Professor Osakwe strongly believes that despite the sharp political and cultural diversity across the continent, African leaders can still adopt a collective strategy in pursuit of advantageous aspirations for sovereignty. The concept of Pan-Africanism is noticeably fragmented while grassroot movements lack strategic coordination. Here are the interview excerpts:
How well do African people represent the continent on Reparations and Pan-Africanism?
Professor Jude Osakwe: Honestly, inadequately, but not without effort. Representation is fragmented. The loudest voices on reparations often come from the Caribbean and African-American communities, while continental Africans, remain largely sidelined in that global conversation. Pan-Africanism as an ideology is more spoken about than practiced. There is emotional solidarity, but very little structural unity. The honest reality is that African governments have not made reparations a serious diplomatic priority, and grassroots movements lack the coordination to pressure them to do so.
Does the diaspora media landscape affect how these topics are viewed in a Western light?
Professor Osakwe: Absolutely. Western media frames Pan-Africanism as either nostalgic romanticism or a political threat, and frames reparations as a Black American issue, effectively erasing the continental African dimension entirely. As an African in the diaspora, you are constantly navigating between your own lived framework and a media environment that either misrepresents or ignores your perspective. This creates a psychological burden,  you must actively resist the dominant narrative just to maintain an accurate self-understanding. African diaspora media exists, but it remains underfunded and underreached compared to mainstream outlets, which means the Western framing dominates public discourse by default.

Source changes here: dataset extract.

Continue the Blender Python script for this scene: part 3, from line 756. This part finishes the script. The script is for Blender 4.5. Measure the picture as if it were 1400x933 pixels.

Measures for upholding African identity in the diaspora, and diaspora contributions amid geopolitical shifts?
Professor Osakwe: Key measures:
• Intentional cultural transmission, language, history, and values must be actively taught, not assumed
• Building diaspora institutions that are African-led, not just African-themed
• Political engagement both in host countries and in countries of origin
• Economic networking through platforms like NIDO that connect diaspora professionals to continental development
On geopolitical contributions: The current moment, with Africa renegotiating relationships with Western powers, China, Russia, and Gulf states, is actually an opportunity for the diaspora. Diaspora Africans sitting inside Western governments, universities, and financial institutions carry real leverage. The question is whether that leverage gets used collectively or dissipates individually. Remittances already outpace foreign aid to many African countries. What’s needed now is moving beyond remittances to strategic investment, policy advocacy, and knowledge transfer, turning the diaspora from a financial lifeline into a genuine development partner.